The current process, in which a petitioner presents the ‘unreasonable behaviour’ to the Court, and a Judge accepts whatever grounds have been drafted on the standardised form, is likely to have continued unchallenged, but for the case of Owens v Owens [2018] UKSC 41.
The case caught the public attention, when Mrs Owens, a woman in her late 60’s, sought to divorce her husband and leave what she described as a ‘loveless’ and ‘broken down’ marriage. The husband did not agree that a divorce should be granted, and the Judge at first instance took the unusual step of refusing to accept Mrs Owens grounds as unreasonable behaviour.
Appeals to higher courts followed, and the Supreme Court ruled in July 2018 that Mrs Owens could not have her divorce. It should be noted that Lord Wilson made it clear that the court has come to the ruling “with reluctance”, and openly questioned Parliament as to whether the law remains satisfactory. The consequence of the ruling is that Ms Owens must remain married to her husband until 2020, when she can seek a divorce on the grounds of 5 years separation, without consent.
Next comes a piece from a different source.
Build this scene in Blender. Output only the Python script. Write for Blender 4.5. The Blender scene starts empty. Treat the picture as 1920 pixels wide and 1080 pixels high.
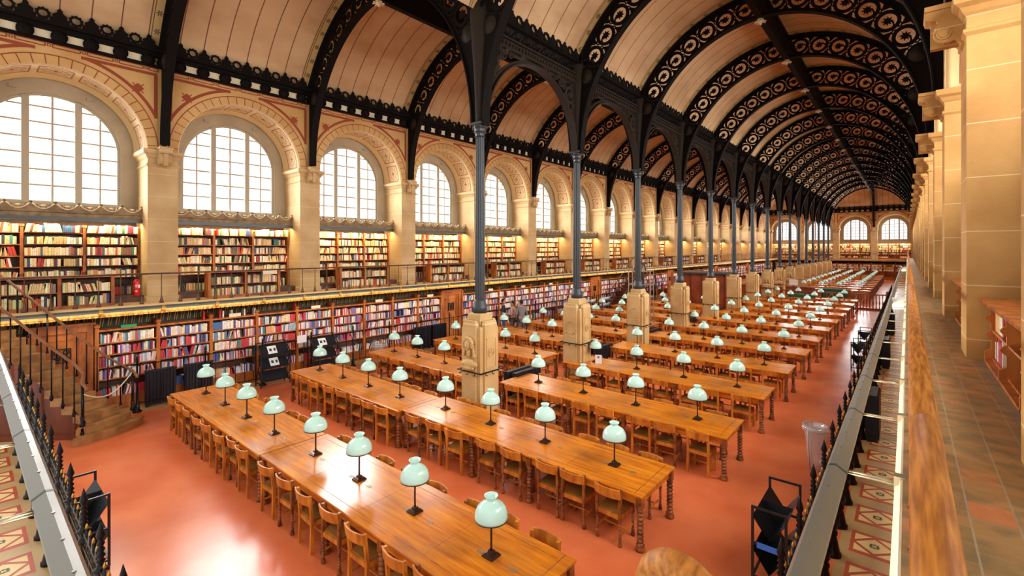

There is widespread support for a change in the law. Nigel Shepherd, Chairman of Resolution, has been quoted as saying “that couples have been forced into needless acrimony and conflict” under the current system “to satisfy an outdated legal requirement“.
Christina Blacklaws, the President of the Law Society, has also supported change and has commented that “making couples attribute fault in order to end their marriage can escalate the differences between them in an already charges situation.”
In October 2017, the report of a Nuffield Foundation funded research project, led by Professor Liz Trinder of Exeter University, recommended removing fault entirely from divorce law and replacing it with a notification system. The report concluded that it was time for the law to be reformed to address the mismatch between law and practice.
There has already been an attempt to modernise the law in 1996. The Family Law Act 1996 allowed for no-fault divorce, however the legislation was abandoned after significant resistance from those who felt the institution of marriage was being undermined.
Opponents of any change have already started to campaign that any change will mean that more couples seek to divorce. Last year approximately 110,000 people petitioned for divorce in England and Wales, opponents fear such a number will dramatically increase.
The Government have now announced a consultation to review the way in which couples can obtain a divorce. The Justice Secretary David Gauke, has commented that he wants to “reduce the antagonism of citing fault and the anxiety it creates”. The consultation period has begun and will close on 10December 2018.
The government has highlighted a number of proposals such as:
Creating a new process to allow people to notify the court of the intent to divorce;
Removing the opportunity for the other spouse to contest a divorce;
Keeping the sole ground for divorce as the irretrievable breakdown of marriage and removing the need to show evidence of the other spouse’s conduct or a period of separation; and,
Reviewing the minimum timeframe between the interim decree of divorce (decree Nisi) and the final decree of divorce (decree absolute).
The Government’s position is that it may consider a change to the law on divorce, as part of a wider review of family justice. There is therefore no guarantee that they will act upon the recommendations / findings of the consultation.
Many commentators believe that what is needed is new legislation to remove ‘fault’ from divorce entirely, and that government should look to do this as a matter of some urgency, not as part of a wider sweeping reform that could take decades. As such it is hoped that as many interested parties as possible will respond to the consultation, emphasising the pressing need for change.